After installing Tumbleweed, i used zypper up sometimes, instead of zypper dup. Now i’m worried if that can cause any problems in my machine in the future snapshots. There is anyway to evaluate if if did any damage by running this command, so i can reinstall before anything important is corrupted in my installation.
You might think about providing us with a little more info ( Desktop, graphics card ), but the title already has the culprit in it, if you post here because of issues:
On Tumbleweed, never use ‘zypper up’, use ‘zypper dup’ !!!
So, before you start explaining, first run the appropriate command, reboot and be so kind to let us know the results.
OK, that’s something we can reply to. Why not ‘up’ instead of ‘dup’?
To understand, you need to know how Tw is built and released. The ‘updates’ are not really updates of just some packages that have a newer version, like in ‘up’, the whole Tw distro is released over and over again, after openQA testing, so downgrades, architecture changes etc may be included. ‘dup’ will precess these, ‘up’ won’t.
If you want to see proof of this, take a look at /etc/os-release and https://download.opensuse.org/tumbleweed/iso
Evaluating what would be damaged? Run ‘dup’ after ‘up’ and see which packages ‘dup’ wants to change. Those are not the tested distro ones and might fail some day.
So if i have no errors when running “zypper dup” my system is not corrupted?
I remember running “zypper up” after the os installation, when the updated ended a post install message recommended me to run “zypper dup”
So the latest snapshot is installed. But after some research i was worried that my unaware use of zypper broke anything on my installation, i created this topic
because i could not find a way to check if my system has any inconsistency compared to the latest available snapshot.
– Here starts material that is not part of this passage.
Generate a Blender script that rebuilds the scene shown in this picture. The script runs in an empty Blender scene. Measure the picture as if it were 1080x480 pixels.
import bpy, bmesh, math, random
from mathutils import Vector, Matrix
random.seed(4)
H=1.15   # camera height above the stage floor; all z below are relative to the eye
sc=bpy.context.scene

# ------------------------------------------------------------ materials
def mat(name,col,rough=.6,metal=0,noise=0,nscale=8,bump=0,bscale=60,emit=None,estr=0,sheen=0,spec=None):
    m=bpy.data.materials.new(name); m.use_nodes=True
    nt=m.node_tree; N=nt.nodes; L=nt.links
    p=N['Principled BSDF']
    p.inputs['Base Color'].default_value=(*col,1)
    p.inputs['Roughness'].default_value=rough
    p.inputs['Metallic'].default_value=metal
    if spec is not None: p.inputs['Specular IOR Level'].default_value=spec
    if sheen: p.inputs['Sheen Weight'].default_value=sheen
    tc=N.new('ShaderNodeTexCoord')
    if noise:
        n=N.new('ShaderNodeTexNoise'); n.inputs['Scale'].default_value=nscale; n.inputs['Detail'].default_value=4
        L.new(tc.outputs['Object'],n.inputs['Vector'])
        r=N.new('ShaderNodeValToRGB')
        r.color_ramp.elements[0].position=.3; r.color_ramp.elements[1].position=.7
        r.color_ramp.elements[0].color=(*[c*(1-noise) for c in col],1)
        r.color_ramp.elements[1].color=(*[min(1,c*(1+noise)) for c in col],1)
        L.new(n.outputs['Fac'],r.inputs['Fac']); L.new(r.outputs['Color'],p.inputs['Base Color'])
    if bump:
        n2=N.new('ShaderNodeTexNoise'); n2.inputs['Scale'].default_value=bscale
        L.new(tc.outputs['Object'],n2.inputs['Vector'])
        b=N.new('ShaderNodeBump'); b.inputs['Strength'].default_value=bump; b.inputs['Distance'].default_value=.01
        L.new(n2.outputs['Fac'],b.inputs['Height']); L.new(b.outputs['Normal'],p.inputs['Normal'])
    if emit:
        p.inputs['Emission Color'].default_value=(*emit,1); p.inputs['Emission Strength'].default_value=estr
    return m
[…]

Click “View” near the top left, and select “Package Groups”.
Scroll down to the line for “Orphaned packages”. If there are any orphaned packages, consider removing them.
An orphaned package is one that is not in any enabled repo. There might be some that are orphaned for reasons that you know. But others might be left over because you used “up” rather than “dup” at some time.
You might get a conflict for some removals. Usually the conflict is with other orphaned packages. But you may have to sort that out, or just keep the ones that can’t be removed because of a conflict.
Zypper up hurts nothing, creates no “damage”. It simply leaves the upgrade incomplete. I do it nearly always, but I follow up with dup. That way the minor updates are distinguishable by being grouped separately from more significant upgrades when asked for confirmation. The latter I’m more likely to reject by aborting and locking. I might not notice any I’d wish to reject with minors and majors all mixed together by only doing dup.